My Mother Doesn’t Want Me to Be on a Committee


A committee was formed to make a plan to increase the company’s market-share.  

The chart-maker (there’s always a chart-maker) starts the meeting. “On this chart, you can see the entire market in yellow and our share in green. It shows how much potential business there is for us.” 

Next, she puts up a graph with numbers. “This shows you graphically how increased sales equals increased revenue.” The last chart graphs how more salespeople produce more sales.  

One member of the committee has been zoned out since the first graph. Then, someone suddenly drops a pen, and she is jolted back to the committee room just as the last chart is being explained. She looks up, focuses, and says, “That’s it then. We need to hire. Are we adjourned?”  

The chart-maker gives her a dirty look, and nay-sayer (there’s always one of those too) says, “If we were going to expand, we needed to start this a year ago.”  

The list-maker goes to the whiteboard and picks up a marker. “We need a create a profile so we know what we’re looking for. Let’s list the skills and qualifications a candidate needs to be successful.”

That discussion is almost immediately sidetracked into an argument about what’s important and what’s not, criticisms of people hired in the past, and complaints that profiles don’t work.  

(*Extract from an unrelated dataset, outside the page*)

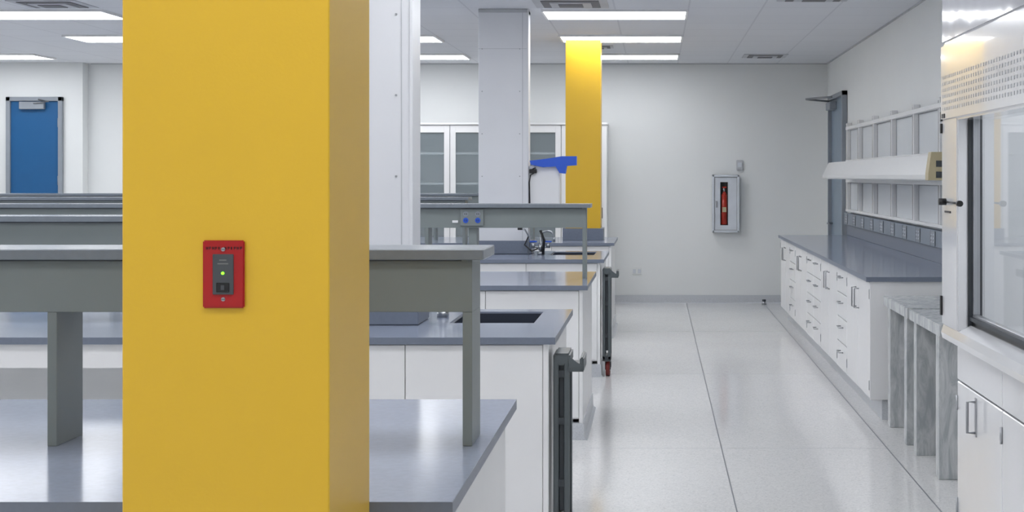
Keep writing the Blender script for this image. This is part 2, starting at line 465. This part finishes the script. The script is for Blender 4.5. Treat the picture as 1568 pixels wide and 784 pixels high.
while yy<yf_-.2:
    r.box(XR-.054,XR-.049,yy-.09,yy+.09,1.042,1.143,DFRAME,.001)
    r.box(XR-.0545,XR-.0535,yy-.096,yy-.09,1.035,1.15,DARK); r.box(XR-.0545,XR-.0535,yy+.09,yy+.096,1.035,1.15,DARK)
    for s_ in (-.04,.04):
        r.box(XR-.057,XR-.053,yy+s_-.017,yy+s_+.017,1.06,1.125,FRWHITE)
        r.box(XR-.058,XR-.056,yy+s_-.006,yy+s_+.006,1.07,1.085,DARK); r.box(XR-.058,XR-.056,yy+s_-.006,yy+s_+.006,1.10,1.115,DARK)
    yy+=.62
r.done()

# wall panels + reagent shelf
g=B('wall_panel_rack')
for pz0,pz1 in ((1.175,1.52),(1.70,2.08)):
    g.box(XR-.014,XR-.002,9.3,15.9,pz0,pz1,PEG)
    g.box(XR-.06,XR-.002,9.3,15.9,pz1-.035,pz1,CAB,.002); g.box(XR-.06,XR-.002,9.3,15.9,pz0,pz0+.025,CAB,.002)
    g.box(XR-.0150,XR-.013,9.3,15.9,pz1-.043,pz1-.035,SLOT)
for py in (9.3,10.7,11.78,12.87,13.96,14.97,15.88):
    g.box(XR-.055,XR-.002,py-.035,py+.035,1.17,2.12,CAB,.003)
    g.box(XR-.057,XR-.054,py-.004,py+.004,1.19,2.10,CABD)
    g.box(XR-.016,XR-.012,py-.065,py-.035,1.2,2.045,SLOT)
g.done()
SHW=mat('shelf_off_white',(214,215,216),.35,var=.01)
sh=B('reagent_wall_shelf')
sh.prism([(1.735,1.53),(1.735,1.56),(1.80,1.692),(2.04,1.692),(2.04,1.53)],'Y',9.5,15.4,SHW)
sh.prism([(1.73,1.525),(1.73,1.57),(1.75,1.705),(2.042,1.705),(2.042,1.525)],'Y',9.40,9.5,BEIGE)
for z in (1.56,1.63):
    sh.box(1.78,1.82,9.395,9.401,z-.02,z+.02,DARK)
sh.box(1.76,2.0,9.6,15.3,1.522,1.531,HOODI)
sh.done()

# ------------------------------------------------------------------ marble balance tables
for (ya,yb,l1,l2) in ((8.42,9.3,8.53,9.13),(7.45,8.35,7.56,8.21)):
    m=B('marble_balance_table')
    m.box(1.43,2.06,ya,yb,.74,.80,MARBLE,.004,2)
    m.box(1.445,2.04,l1,l1+.08,0,.74,MARBLE,.003); m.box(1.445,2.04,l2,l2+.08,0,.74,MARBLE,.003)
    m.done()

# ------------------------------------------------------------------ fume hood
h=B('fume_hood')
xh=1.243; ya,yb=4.15,6.10
h.box(xh+.02,2.07,ya,yb,.1,.86,HOOD)
h.box(xh+.08,2.07,ya+.02,yb-.02,0,.1,DARK)
h.box(xh,xh+.02,5.315,yb,.715,.86,HOOD,.003); h.box(xh,xh+.02,ya,5.305,.715,.86,HOOD,.003)
h.box(xh,xh+.02,5.315,yb-.004,.11,.708,HOOD,.003); h.box(xh,xh+.02,4.52,5.305,.11,.708,HOOD,.003)
h.box(xh,xh+.02,ya,4.51,.11,.708,HOOD,.003)
h.box(xh+.014,xh+.021,ya,yb-.01,.706,.717,CABD); h.box(xh+.014,xh+.021,5.304,5.316,.11,.86,CABD)
for hy in (5.74,4.75):
    h.tube([(xh,hy,.555),(xh-.035,hy,.555),(xh-.035,hy,.675),(xh,hy,.675)],.006,NICKEL,8)
    h.box(xh-.004,xh,hy-.012,hy+.012,.54,.69,NICKEL)
for hy in (5.31,6.09):
    for hz in (.2,.62): h.cyl((xh-.003,hy,hz),.006,.06,'Z',NICKEL,10)
h.prism([(1.20,.875),(1.195,.90),(1.205,.93),(1.255,.955),(1.30,.955),(1.30,.86),(1.24,.86)],'Y',ya,6.2,HOOD)
h.box(1.262,1.30,ya,5.92,.955,.972,BLACK)
h.box(1.25,1.262,ya,5.90,.975,.99,DARK)
h.box(1.30,2.05,ya,6.12,.86,.93,HOODI)
h.box(1.30,2.07,6.12,6.18,.86,2.2,HOODI); h.box(1.30,2.07,ya-.03,ya,.86,2.2,HOODI)
h.box(2.0,2.07,ya,6.12,.93,2.2,HOODI); h.box(1.30,2.0,ya,6.12,2.14,2.2,HOODI)
for bz in (1.15,1.55,1.9): h.box(1.995,2.001,ya+.1,6.05,bz,bz+.015,SLOT)
h.box(1.4,1.75,4.4,5.9,2.125,2.14,mat('hood_lamp',(250,252,255),.5,var=0,emit=4))
# posts
h.box(1.20,1.245,5.90,6.21,.93,1.80,HOOD,.006,2); h.box(1.245,1.30,5.93,6.2,.955,2.2,HOOD)
h.box(1.246,1.30,5.895,5.93,.955,1.78,DARK)
h.box(1.20,1.30,ya-.06,ya+.02,.93,1.80,HOOD,.006,2)
# sash
h.quad([(1.275,ya+.02,.99),(1.275,5.89,.99),(1.275,5.89,1.80),(1.275,ya+.02,1.80)],GLASS)
h.box(1.262,1.288,ya+.02,5.90,.972,1.0,NICKEL,.003)
h.box(1.262,1.288,5.875,5.90,1.0,1.80,NICKEL,.002)
# upper panel with vents and glossy enamel fascia
h.box(1.19,1.30,ya-.06,6.19,1.775,2.10,HOOD,.012,3)
h.box(1.198,1.30,ya-.06,6.2,2.10,CH-.002,HOODG,.01,3)
h.box(1.30,2.07,6.14,6.2,2.2,CH-.002,HOOD); h.box(1.30,2.07,ya-.06,ya,2.2,CH-.002,HOOD)
vy=ya
while vy<6.13:
    for rr in range(6):
        z=1.82+rr*.026
        h.box(1.1893,1.1915,vy,vy+.018,z,z+.013,SLOT)
    vy+=.042
h.box(1.187,1.191,6.09,6.15,1.790,1.808,BLACK)
for hz in (1.80,1.75,.99,1.03): h.box(1.192,1.20,6.19,6.212,hz-.02,hz+.02,BLACK)
h.tube([(1.20,6.12,1.445),(1.175,6.12,1.445)],.006,BLACK); h.cyl((1.185,6.12,1.445),.014,.03,'X',BLACK)
h.tube([(1.20,6.12,1.445),(1.19,5.80,1.443)],.004,BLACK); h.cyl((1.19,5.80,1.443),.012,.03,'Y',BLACK)
h.box(1.197,1.2,6.02,6.14,1.40,1.408,BLACK)
h.done()

# ------------------------------------------------------------------ far wall furniture
cb=B('tall_glass_cabinet')
y0,y1=17.55,18.08; xr=-.68; W=.44; n=7; xl=xr-n*W
cb.box(-.68,-.58,y0,y1,0,2.16,CAB,.003); cb.box(xl-.02,xl,y0,y1,0,2.16,CAB)
cb.box(xl,xr,y1-.02,y1,0,2.16,CAB); cb.box(xl,xr,y0+.02,y1-.02,2.13,2.16,CAB); cb.box(xl,xr,y0+.02,y1-.02,0,.1,CAB)
cb.box(xl-.03,-.57,y0-.015,y1,2.16,2.185,CAB,.004)
for z in (.45,.8,1.11,1.45,1.81): cb.box(xl,xr,y0+.03,y1-.02,z,z+.025,CAB)
for i in range(n):
    b_=xr-i*W-.004; a=b_-W+.008; fr=.065
    cb.box(a,a+fr,y0,y0+.02,.1,2.155,CAB,.002); cb.box(b_-fr,b_,y0,y0+.02,.1,2.155,CAB,.002)
    cb.box(a+fr,b_-fr,y0,y0+.02,2.07,2.155,CAB); cb.box(a+fr,b_-fr,y0,y0+.02,.1,.19,CAB)
    cb.quad([(a+fr,y0+.011,.19),(b_-fr,y0+.011,.19),(b_-fr,y0+.011,2.07),(a+fr,y0+.011,2.07)],CGLASS)
    cb.box(b_-.0,b_+.004,y0+.002,y0+.02,.1,2.15,SLOT)
    hx=a+.03 if i%2==0 else b_-.03
    cb.tube([(hx,y0,1.0),(hx,y0-.03,1.0),(hx,y0-.03,1.15),(hx,y0,1.15)],.006,NICKEL,6)
    if i%2: cb.box(a-.008,a,y0+.02,y1-.02,.1,2.13,CAB)
cb.box(-.655,-.63,y0-.01,y0,1.05,1.18,DARK,.003)
cb.done()

e=B('fire_extinguisher_cabinet')
x0,x1=.69,1.015; z0,z1=.87,1.565; yy=YF-.002
wx0,wx1,wz0,wz1=x0+.095,x1-.135,z0+.085,z1-.085
e.box(x0,x1,yy-.02,yy,z0,z1,BLACK)
for (a,b_,c_,d_) in ((x0,wx0,z0,z1),(wx1,x1,z0,z1),(wx0,wx1,z0,wz0),(wx0,wx1,wz1,z1)):
    e.box(a,b_,yy-.10,yy,c_,d_,FRWHITE)
for (a,b_,c_,d_) in ((x0-.004,x0+.022,z0-.004,z1+.004),(x1-.022,x1+.004,z0-.004,z1+.004),(x0,x1,z0-.004,z0+.022),(x0,x1,z1-.022,z1+.004)):
    e.box(a,b_,yy-.112,yy-.098,c_,d_,FRWHITE,.003)
for (a,b_,c_,d_) in ((x0+.026,x0+.03,z0+.026,z1-.026),(x1-.03,x1-.026,z0+.026,z1-.026),(x0+.026,x1-.026,z0+.026,z0+.03),(x0+.026,x1-.026,z1-.03,z1-.026)):
    e.box(a,b_,yy-.101,yy-.099,c_,d_,CABD)
xc=(wx0+wx1)/2
e.cyl((xc,yy-.062,wz0+.19),.036,.36,'Z',EXTR,24); e.cyl((xc,yy-.062,wz0+.39),.036,.04,'Z',EXTR,24,.014)
e.cyl((xc,yy-.062,wz0+.43),.014,.05,'Z',STEEL,14)
e.box(xc-.02,xc+.03,yy-.075,yy-.05,wz0+.45,wz0+.47,EXTR,.003); e.tube([(xc-.01,yy-.07,wz0+.43),(xc-.035,yy-.08,wz0+.36),(xc-.035,yy-.08,wz0+.15)],.007,BLACK)
e.box(xc-.022,xc+.026,yy-.0995,yy-.097,wz0+.16,wz0+.22,BEIGE)
e.box(x0+.04,x0+.06,yy-.112,yy-.10,z0+.30,z0+.38,NICKEL,.002)
e.done()
e=B('wall_alarm_strobe'); e.box(.985,1.065,YF-.03,YF-.001,1.625,1.75,SEAM,.006,2); e.box(1.0,1.05,YF-.036,YF-.03,1.66,1.72,FRWHITE,.003); e.done()
e=B('wall_outlet'); e.box(-.29,-.17,YF-.012,YF-.001,.35,.43,WALL,.003)
for ox in (-.26,-.20): e.box(ox-.018,ox+.018,YF-.016,YF-.012,.365,.415,FRWHITE,.002)
e.done()
e=B('door_stop'); e.cyl((1.31,17.9,.02),.03,.04,'Z',STEEL,16,.02); e.cyl((1.31,17.9,.05),.022,.025,'Z',DARK,16); e.done()

d=B('door_1')
yy=YF-.172; x0,x1=-7.80,-7.22; zt=2.46
d.box(x0,x1,yy-.02,yy,.005,zt,DOORB,.002)
d.box(x1+.0,x1+.05,yy-.05,yy,0,zt+.05,DFRAME,.003); d.box(x0-.05,x0,yy-.05,yy,0,zt+.05,DFRAME,.003); d.box(x0-.05,x1+.05,yy-.05,yy,zt,zt+.05,DFRAME,.003)
d.box(x0+.12,x0+.42,yy-.08,yy-.02,zt-.1,zt-.01,DFRAME,.006); d.tube([(x0+.3,yy-.08,zt-.03),(x0+.5,yy-.12,zt-.01),(x0+.35,yy-.06,zt+.02)],.008,NICKEL)
for hz in (2.2,1.5,.3): d.cyl((x1,yy-.03,hz),.012,.11,'Z',NICKEL,12)
d.tube([(x0+.06,yy-.02,1.0),(x0+.06,yy-.07,1.0),(x0+.17,yy-.07,1.0)],.01,NICKEL)
d.done()
d=B('door_2')
xx=XR-.002; ya,yb=16.25,17.5; zt=2.44
d.box(xx-.02,xx,ya,yb,.005,zt,DOORG,.002)
d.box(xx-.06,xx,ya-.05,ya,0,zt+.05,DFRAME,.003); d.box(xx-.06,xx,yb,yb+.05,0,zt+.05,DFRAME,.003); d.box(xx-.06,xx,ya-.05,yb+.05,zt,zt+.05,DFRAME,.003)
d.box(xx-.10,xx-.02,yb-.5,yb-.1,zt-.12,zt-.03,DFRAME,.006)
d.tube([(xx-.08,yb-.3,zt-.02),(xx-.36,yb-.42,zt-.0),(xx-.08,yb-.55,zt+.02)],.012,NICKEL)
for hz in (2.2,1.6,1.0): d.cyl((xx-.03,ya,hz),.012,.11,'Z',NICKEL,12)
d.tube([(xx-.02,yb-.1,1.0),(xx-.08,yb-.1,1.0),(xx-.08,yb-.22,1.0)],.012,NICKEL)
d.done()

# ------------------------------------------------------------------ world & camera
wd_=bpy.data.worlds.new('world'); S.world=wd_; wd_.use_nodes=True
wd_.node_tree.nodes['Background'].inputs[0].default_value=(.8,.85,.9,1); wd_.node_tree.nodes['Background'].inputs[1].default_value=.3
cd=bpy.data.cameras.new('camera'); cam=bpy.data.objects.new('camera',cd); S.collection.objects.link(cam)
cam.location=(0,0,EYE); cam.rotation_euler=(math.pi/2,0,0)
cd.sensor_width=36; cd.lens=2267/1568*36
cd.shift_x=-220/1568; cd.shift_y=-122/1568
cd.clip_start=.05
S.camera=cam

During the discussion, the same member who had zoned out before was back on another planet. 

After three hours, the committee adjourns, having defined one action step – hire salespeople.  

went to my first meeting when I was in the third grade – I didn’t like it. 

It was a Brownie meeting. I went with my best friend, Sue, a committed Brownie. The girls wore brown dresses and hats, they drank orange Kool-Aid, and ate stale cookies. Then they spent half an hour arguing about which projects they would do, build birdhouses out of Popsicle sticks or make flower-pictures out of pipe cleaners. No consensus was reached.  

I didn’t want to make popsicle pipe cleaners. I wanted to go home. 

The next week, I tried to run home, but Sue caught me and asked me to go again. I was on the spot and had to think fast, but I came up with the perfect answer:  

My mother doesn’t want me to be a Brownie.” 

When I grew up, I learned most meetings are pretty much like the Brownie meeting, and just as there are people who want to be Brownies (I admit I didn’t give the organization a fair chance), there are people who want to be on committees. Who are they? How could I spot them, and stay out of meetings with them? I’ve asked myself that question, and noticed at least one indicator. If the person suggests forming a committee or asks to be on one, you’ve probably spotted the person who will talk a topic to death. Then, just as the meeting is wrapping up, this is the person who will ask an already-answered question, then insist the answer needs clarification.  

Mr. McKinsey was one of those. He was a math teacher in the school where I taught after college. He found his stage at teachers’ meetings, the educational system’s equivalent to the committee meeting, and possibly a one reason I left for a career in business. 

The main topic of one excruciatingly long meeting was the teachers’ lounge. This was the guidance counselor’s pet agenda item. She ranted that some of us (You know who you are!), didn’t have, “the common courtesy to refill the paper in the copy machine, and you leave the teacher’s lounge a mess – so inconsiderate of others!” 

That was Mr. McKinsey’s opening, and he was all over it. “I make the motion we set up a committee to draft a rule book for the copy machine and teachers’ lounge etiquette.” 

I pictured him spontaneously combusting, and smiled, but quickly checked the smile, lest they think I’m volunteering.  

“I don’t belong in teachers’ meetings,” I thought. “It will be different in business.” 

I was wrong. It’s a rare committee meeting that gets anything done. The rest wastes time and drains morale. But here’s a solution for you. If you want to avoid having your time wasted and your mind numbed in meetings, just do what I do. Say,  

My mother doesn’t want me to be on a committee.”